Tata Consultancy Services (TCS), which is the country’s largest listed company in terms of market capitalisation, has announced India’s biggest buyback offer till now.
The software major plans to buy back up to 5.61 crore equity shares at INR2,850 per share.
Assuming that 5.61 crore shares - equivalent to 2.85% of the company’s equity - are bought back, the offer size would be pegged at INR 16,000 crore, surpassing Reliance Industries Ltd.’s 2012 share buyback offer of INR 10,400 crore.
The buyback is being made through the tender offer route.
This means the existing shareholders can tender their shares through the stock exchange.
The buyback offer price of INR 2,850 represents a 13.7% premium to INR 2,506.50, the closing price on February 20 when the announcement was made.
Since the buyback announcement, the stock has lost nearly 1% to close at INR 2,481.65 on Thursday (the stock market was shut on Friday on account of Mahasivaratri).
The buyback offer price is at a premium of almost 15% over the current market price.
TCS has a cash pile of more than INR 38,000 crore as on December 31, 2016.
Given the tax rules of India, a buy back is a comparatively better way of rewarding shareholders than doling out hefty dividends.
While there is no additional tax in buyback, dividends come at a cost to the company and the shareholders.
There is a dividend distribution tax of more than 20% on the companies while individuals have to pay 10% tax if dividend received is more than INR 10 lakh.

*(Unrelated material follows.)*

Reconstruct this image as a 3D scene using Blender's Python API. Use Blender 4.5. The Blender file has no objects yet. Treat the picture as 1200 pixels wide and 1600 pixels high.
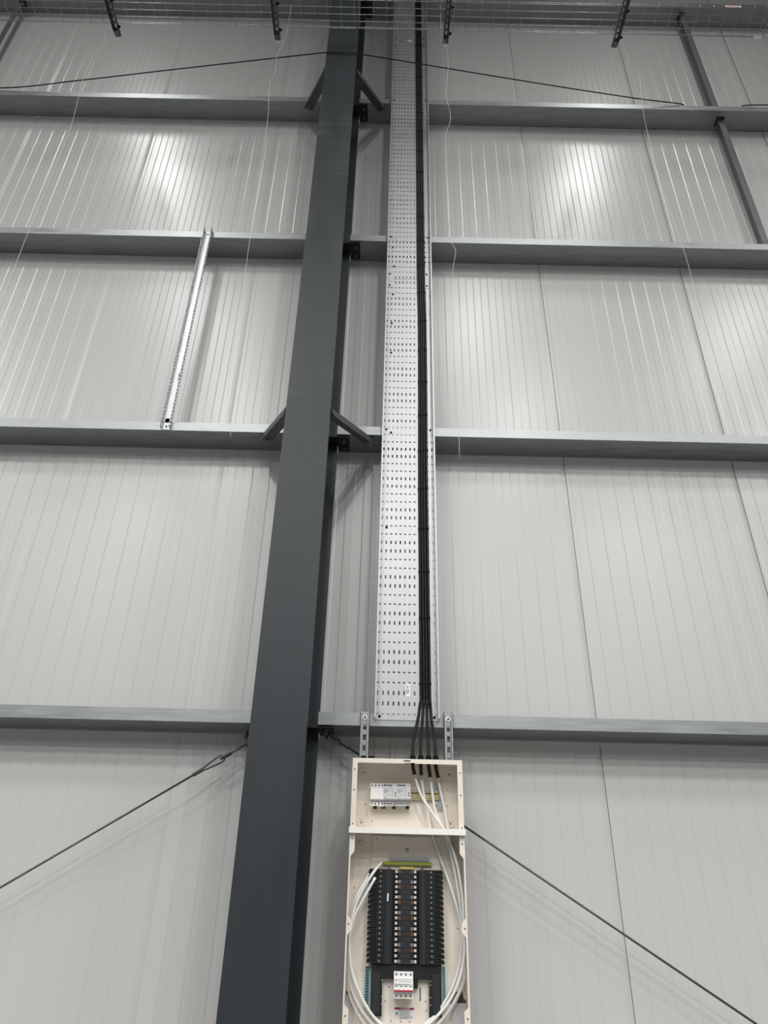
import bpy, bmesh, math, random
from mathutils import Vector, Matrix
random.seed(7)
sc = bpy.context.scene
C = sc.collection

# ------------------------------------------------------------------ camera
F_PX, CAM_Z = 1150.0, 1.55
_p, _r, _y = (math.radians(a) for a in (31.011, 1.3876, -0.1222))
FWD = Vector((math.sin(_y)*math.cos(_p), math.cos(_y)*math.cos(_p), math.sin(_p)))
_rt = Vector((math.cos(_y), -math.sin(_y), 0.0)); _up = _rt.cross(FWD)
RGT = _rt*math.cos(_r) + _up*math.sin(_r); UPV = _up*math.cos(_r) - _rt*math.sin(_r)
cam = bpy.data.cameras.new('camera'); camo = bpy.data.objects.new('camera', cam); C.objects.link(camo)
cam.sensor_fit = 'VERTICAL'; cam.sensor_height = 32.0; cam.lens = F_PX/1600.0*32.0
cam.clip_start = 0.05; cam.clip_end = 200
m = Matrix((RGT, UPV, -FWD)).transposed().to_4x4(); m.translation = Vector((0, 0, CAM_Z))
camo.matrix_world = m
sc.camera = camo

# ------------------------------------------------------------------ light
w = bpy.data.worlds.new('world'); sc.world = w; w.use_nodes = True
w.node_tree.nodes['Background'].inputs['Color'].default_value = (0.93, 0.97, 1.0, 1)
w.node_tree.nodes['Background'].inputs['Strength'].default_value = 0.07
LAMP_Z, LAMP_W = 10.45, 77.0
WALL = 3.569
def high_bay_or_fill(x, y, power):
    l = bpy.data.lights.new('high_bay_or_fill_light', 'AREA'); l.shape = 'RECTANGLE'; l.size = 0.35; l.size_y = 1.3
    l.energy = power; l.spread = math.radians(152); l.color = (1.0, 0.99, 0.972)
    o = bpy.data.objects.new('high_bay_or_fill_light', l); o.location = (x, y, LAMP_Z); C.objects.link(o)
for row, (dy, xs) in enumerate(((2.65, (-3.05, 2.5)), (5.3, (-7.5, -3.1, 1.3, 5.7)), (8.3, (-8.7, -3.05, 2.5, 8.1)),
                                (11.8, (-5.9, 0.1, 5.7)), (15.5, (-8.7, -3.05, 2.5, 8.1)), (20.0, (-5.9, 0.1, 5.7)), (24.5, (-8.7, -3.05, 2.5, 8.1)))):  # the two farthest rows are added fill, brightening the lower wall
    for x in xs: high_bay_or_fill(x, WALL - dy, LAMP_W*(0.52, 1.12, 2.7, 3.5, 4.2, 4.4, 3.6)[row])
sc.view_settings.view_transform = 'Standard'; sc.view_settings.look = 'None'
sc.view_settings.exposure = 0.12; sc.view_settings.gamma = 1.0; sc.view_settings.use_curve_mapping = False

# ------------------------------------------------------------------ helpers
def ray(px, py): return FWD + RGT*((px-600)/F_PX) + UPV*((800-py)/F_PX)
def at(px, py, d):                 # the point at depth d (metres from the camera towards the wall) seen at a photo pixel
    v = ray(px, py); v = v*(d/v.y); return Vector((v.x, d, v.z+CAM_Z))
def atz(px, py, z):
    v = ray(px, py); v = v*((z-CAM_Z)/v.z); return Vector((v.x, v.y, z))

def obj(name, me, mat=None, parent=None):
    o = bpy.data.objects.new(name, me); C.objects.link(o)
    if mat is not None and not me.materials: me.materials.append(mat)
    if parent is not None: o.parent = parent
    return o
def tag(o, label, cat, group=None, kind=None):
    if label: o['label'] = label
    if cat: o['category'] = cat
    if group: o['group'] = group
    if kind: o['kind'] = kind
    return o
def thing(name, label, cat, loc=(0, 0, 0), group=None):
    o = bpy.data.objects.new(name, None); o.empty_display_size = .05; C.objects.link(o); o.location = loc
    o['_org'] = tuple(loc)
    return tag(o, label, cat, group)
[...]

Buy Backs in IT Space: Know More- The mega buyback offer and the response to it could lead to more such offers, mostly from the IT space.
- Infosys is seeking shareholder approval for amending its Articles of Association to include the provision of buybacks - as mandated by the new Companies Act.
- Wipro, Tech Mahindra and HCL Technologies might be still some time away from such offers because of the lower levels of cash and a historical trend of inorganic growth.
- The board of NASDAQ-listed Cognizant has also approved a plan to return $3.4 billion to its shareholders over two years through buybacks and dividend.
- The NYSE-listed Accenture Plc has a history of returning all its profits to its shareholders in the form of buybacks and dividend payouts.